Friday 25 July 2008

Enable IPC makes progress with its ultracapacitor nanotechnology

Enable IPC (Intellectual Property Commercialization) Corp. is gearing up for the first commercial use of its ultracapacitor nanotechnology.

The company has partnered with Spain’s IMDEA Energy Institute to jointly develop ultracapacitors based on Enable IPC’s patent-pending energy technology.

The initial project for this venture will be related to incorporation of Enable IPC’s ultracapacitor into the SA2VE clean energy innovation programme.

Under the new partnership, IMDEA Energy will work directly with Spanish company Green Power and a national lab in Spain known as CEDEX, while Enable IPC will provide enhanced ultracapacitor electrodes to the organisation for integration into a new power conditioning unit.

Manuel Romero, deputy director of IMDEA Energy Institute, which focuses on energy-related R&D, said the decision to go ahead with such partnership is based on numerous improvements that Enable IPC’s process produced over today’s current market-ready ultracapacitors.

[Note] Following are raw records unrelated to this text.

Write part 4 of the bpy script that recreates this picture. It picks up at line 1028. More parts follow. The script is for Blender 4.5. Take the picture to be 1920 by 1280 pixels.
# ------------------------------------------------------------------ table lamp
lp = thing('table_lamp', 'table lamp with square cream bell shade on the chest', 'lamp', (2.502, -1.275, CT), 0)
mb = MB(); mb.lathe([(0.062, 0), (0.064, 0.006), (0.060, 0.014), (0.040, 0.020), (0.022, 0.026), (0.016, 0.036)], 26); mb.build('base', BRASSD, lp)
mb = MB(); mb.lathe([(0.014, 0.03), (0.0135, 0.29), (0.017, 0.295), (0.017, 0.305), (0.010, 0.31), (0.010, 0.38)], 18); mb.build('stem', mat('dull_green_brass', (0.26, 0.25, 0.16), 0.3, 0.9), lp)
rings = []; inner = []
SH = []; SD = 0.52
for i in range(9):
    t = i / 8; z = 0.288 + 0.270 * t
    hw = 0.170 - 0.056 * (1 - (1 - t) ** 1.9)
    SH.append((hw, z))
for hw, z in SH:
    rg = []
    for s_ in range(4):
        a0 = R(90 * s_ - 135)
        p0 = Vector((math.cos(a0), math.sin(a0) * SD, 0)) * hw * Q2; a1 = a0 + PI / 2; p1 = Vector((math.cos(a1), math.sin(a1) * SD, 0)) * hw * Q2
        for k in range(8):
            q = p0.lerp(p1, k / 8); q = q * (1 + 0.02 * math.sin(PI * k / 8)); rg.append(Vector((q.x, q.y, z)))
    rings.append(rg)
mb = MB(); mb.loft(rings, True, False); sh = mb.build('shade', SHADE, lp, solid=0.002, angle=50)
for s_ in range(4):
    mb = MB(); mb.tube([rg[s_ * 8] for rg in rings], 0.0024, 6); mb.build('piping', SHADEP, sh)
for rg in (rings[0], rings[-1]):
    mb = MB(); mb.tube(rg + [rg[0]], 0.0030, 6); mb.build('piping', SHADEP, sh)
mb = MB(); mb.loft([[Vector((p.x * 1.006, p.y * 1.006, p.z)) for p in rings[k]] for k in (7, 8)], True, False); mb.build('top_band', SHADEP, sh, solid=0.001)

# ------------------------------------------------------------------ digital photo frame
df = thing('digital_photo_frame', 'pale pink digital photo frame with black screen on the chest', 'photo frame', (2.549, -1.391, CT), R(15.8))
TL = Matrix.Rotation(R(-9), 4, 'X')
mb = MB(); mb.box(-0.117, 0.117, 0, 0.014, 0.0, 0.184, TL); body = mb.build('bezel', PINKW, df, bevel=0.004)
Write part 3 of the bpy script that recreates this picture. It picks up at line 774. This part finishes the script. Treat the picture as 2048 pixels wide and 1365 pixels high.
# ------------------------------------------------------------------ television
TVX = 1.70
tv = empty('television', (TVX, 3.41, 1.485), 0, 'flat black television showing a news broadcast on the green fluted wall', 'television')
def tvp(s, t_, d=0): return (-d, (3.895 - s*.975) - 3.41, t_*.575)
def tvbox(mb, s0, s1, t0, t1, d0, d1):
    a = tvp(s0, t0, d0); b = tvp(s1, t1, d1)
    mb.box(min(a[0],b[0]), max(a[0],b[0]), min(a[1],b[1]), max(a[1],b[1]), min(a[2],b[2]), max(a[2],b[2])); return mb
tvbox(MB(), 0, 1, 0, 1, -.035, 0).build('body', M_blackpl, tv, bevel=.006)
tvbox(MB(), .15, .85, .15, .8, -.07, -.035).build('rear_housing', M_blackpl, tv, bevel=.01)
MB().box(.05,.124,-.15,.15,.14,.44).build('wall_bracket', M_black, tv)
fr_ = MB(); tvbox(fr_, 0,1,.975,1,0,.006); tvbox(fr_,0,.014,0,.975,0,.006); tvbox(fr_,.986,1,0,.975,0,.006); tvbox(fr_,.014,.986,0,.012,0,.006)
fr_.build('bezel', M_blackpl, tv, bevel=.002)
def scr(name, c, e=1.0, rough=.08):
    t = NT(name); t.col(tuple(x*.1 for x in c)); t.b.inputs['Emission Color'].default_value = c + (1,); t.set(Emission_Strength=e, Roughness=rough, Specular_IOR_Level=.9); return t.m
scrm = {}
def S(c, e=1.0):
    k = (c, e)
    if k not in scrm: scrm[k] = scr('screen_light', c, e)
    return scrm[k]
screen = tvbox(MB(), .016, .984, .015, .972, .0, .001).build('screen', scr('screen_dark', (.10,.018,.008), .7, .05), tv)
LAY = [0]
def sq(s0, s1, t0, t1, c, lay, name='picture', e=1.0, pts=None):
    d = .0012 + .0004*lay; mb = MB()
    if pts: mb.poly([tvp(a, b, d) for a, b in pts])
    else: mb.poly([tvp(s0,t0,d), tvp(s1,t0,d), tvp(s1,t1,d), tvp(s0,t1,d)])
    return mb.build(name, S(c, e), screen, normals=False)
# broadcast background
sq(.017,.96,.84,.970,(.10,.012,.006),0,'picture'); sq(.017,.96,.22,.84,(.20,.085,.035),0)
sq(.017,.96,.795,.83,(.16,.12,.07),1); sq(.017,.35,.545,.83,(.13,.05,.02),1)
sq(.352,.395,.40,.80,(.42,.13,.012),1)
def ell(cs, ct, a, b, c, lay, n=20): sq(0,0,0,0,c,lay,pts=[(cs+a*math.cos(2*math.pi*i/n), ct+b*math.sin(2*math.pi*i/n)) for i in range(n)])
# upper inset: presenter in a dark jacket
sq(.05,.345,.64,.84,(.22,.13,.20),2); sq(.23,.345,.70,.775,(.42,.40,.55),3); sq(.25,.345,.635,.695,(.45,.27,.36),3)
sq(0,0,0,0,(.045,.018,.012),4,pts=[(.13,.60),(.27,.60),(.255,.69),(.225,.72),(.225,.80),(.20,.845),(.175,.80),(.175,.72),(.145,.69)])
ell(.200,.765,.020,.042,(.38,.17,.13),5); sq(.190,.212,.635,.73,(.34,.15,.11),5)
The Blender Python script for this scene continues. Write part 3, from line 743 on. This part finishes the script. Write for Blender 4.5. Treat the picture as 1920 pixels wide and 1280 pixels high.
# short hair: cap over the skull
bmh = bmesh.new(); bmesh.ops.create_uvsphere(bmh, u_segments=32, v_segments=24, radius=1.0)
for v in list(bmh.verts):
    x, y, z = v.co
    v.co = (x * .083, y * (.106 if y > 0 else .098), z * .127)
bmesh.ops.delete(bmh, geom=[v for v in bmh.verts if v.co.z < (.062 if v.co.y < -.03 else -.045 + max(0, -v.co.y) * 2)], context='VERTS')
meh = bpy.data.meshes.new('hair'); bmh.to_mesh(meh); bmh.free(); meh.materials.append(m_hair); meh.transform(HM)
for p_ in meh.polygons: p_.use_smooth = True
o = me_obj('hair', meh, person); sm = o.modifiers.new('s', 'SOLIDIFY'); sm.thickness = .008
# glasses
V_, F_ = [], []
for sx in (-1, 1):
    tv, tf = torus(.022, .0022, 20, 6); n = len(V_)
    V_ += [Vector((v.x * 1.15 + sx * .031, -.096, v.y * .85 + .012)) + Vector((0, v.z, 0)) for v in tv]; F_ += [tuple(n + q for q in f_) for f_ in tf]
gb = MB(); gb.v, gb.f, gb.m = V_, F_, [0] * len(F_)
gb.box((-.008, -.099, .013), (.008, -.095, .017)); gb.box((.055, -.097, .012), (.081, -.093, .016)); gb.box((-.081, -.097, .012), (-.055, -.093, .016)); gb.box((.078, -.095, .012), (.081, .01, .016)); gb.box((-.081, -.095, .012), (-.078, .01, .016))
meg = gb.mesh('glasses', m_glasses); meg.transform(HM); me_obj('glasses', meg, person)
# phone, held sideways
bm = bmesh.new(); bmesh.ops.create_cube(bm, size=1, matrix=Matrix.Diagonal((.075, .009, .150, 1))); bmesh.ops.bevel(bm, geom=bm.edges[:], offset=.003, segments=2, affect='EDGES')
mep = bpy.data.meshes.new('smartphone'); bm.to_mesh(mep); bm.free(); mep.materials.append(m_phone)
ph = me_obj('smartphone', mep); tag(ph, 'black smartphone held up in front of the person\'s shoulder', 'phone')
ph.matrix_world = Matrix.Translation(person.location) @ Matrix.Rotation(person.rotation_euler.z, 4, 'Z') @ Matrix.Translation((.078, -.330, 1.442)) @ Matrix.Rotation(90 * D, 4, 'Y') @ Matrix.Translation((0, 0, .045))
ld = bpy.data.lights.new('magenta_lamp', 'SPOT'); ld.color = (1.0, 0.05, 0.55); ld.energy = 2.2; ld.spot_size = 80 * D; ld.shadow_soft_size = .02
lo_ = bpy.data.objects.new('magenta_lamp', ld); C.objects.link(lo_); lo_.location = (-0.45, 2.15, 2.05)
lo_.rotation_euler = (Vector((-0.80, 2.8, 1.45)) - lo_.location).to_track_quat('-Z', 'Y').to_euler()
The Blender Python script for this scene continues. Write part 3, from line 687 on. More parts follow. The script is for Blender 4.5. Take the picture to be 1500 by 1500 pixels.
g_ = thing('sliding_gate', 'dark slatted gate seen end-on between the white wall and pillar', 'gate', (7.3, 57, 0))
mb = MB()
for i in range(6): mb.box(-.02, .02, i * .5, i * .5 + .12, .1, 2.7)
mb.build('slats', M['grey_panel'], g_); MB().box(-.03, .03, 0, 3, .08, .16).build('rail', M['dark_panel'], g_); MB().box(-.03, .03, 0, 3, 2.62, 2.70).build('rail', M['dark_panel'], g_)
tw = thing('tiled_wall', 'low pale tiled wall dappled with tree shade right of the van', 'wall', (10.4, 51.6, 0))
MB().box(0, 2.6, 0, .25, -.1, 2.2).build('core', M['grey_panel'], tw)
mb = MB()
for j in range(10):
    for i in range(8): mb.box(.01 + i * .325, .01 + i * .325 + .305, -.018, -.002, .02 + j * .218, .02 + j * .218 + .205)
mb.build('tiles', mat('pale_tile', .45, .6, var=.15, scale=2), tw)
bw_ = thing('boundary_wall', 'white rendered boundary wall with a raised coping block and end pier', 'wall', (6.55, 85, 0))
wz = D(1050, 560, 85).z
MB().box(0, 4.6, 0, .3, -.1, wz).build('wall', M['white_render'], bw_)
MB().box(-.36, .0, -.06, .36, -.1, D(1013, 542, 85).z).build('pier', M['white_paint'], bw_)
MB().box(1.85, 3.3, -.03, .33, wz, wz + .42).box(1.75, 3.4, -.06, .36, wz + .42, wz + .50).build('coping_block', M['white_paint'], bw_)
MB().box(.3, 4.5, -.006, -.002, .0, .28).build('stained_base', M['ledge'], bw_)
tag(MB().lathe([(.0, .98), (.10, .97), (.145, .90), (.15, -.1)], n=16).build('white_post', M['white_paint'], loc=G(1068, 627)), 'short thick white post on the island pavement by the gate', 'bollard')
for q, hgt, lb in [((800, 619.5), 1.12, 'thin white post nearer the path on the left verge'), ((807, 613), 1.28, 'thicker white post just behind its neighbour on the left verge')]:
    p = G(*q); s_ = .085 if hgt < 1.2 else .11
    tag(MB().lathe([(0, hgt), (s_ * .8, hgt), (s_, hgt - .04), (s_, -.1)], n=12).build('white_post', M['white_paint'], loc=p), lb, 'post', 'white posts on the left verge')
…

For its part, Enable IPC claims that its ultracapacitor technology has already matched or exceeded the cycle life of commercially-available devices.

“As a point of reference, many rechargeable batteries have a useful life in the 1000s of cycles. That is, you can charge and discharge them at most a few thousand times before they are no longer useful,” according to researcher Kevin Leonard, one of the inventors of the Enable IPC ultracapacitor. “Ultracapacitors, on the other hand, can generally be charged and discharged hundreds of thousands of times.”

In its laboratory testing in December last year, Enable IPC’s ultracapacitor had surpassed one million cycles while still maintaining over 80 percent of its initial capacity, which according to Leonard, matches some of the best performance reports the company has seen in ultracapacitor life cycle testing.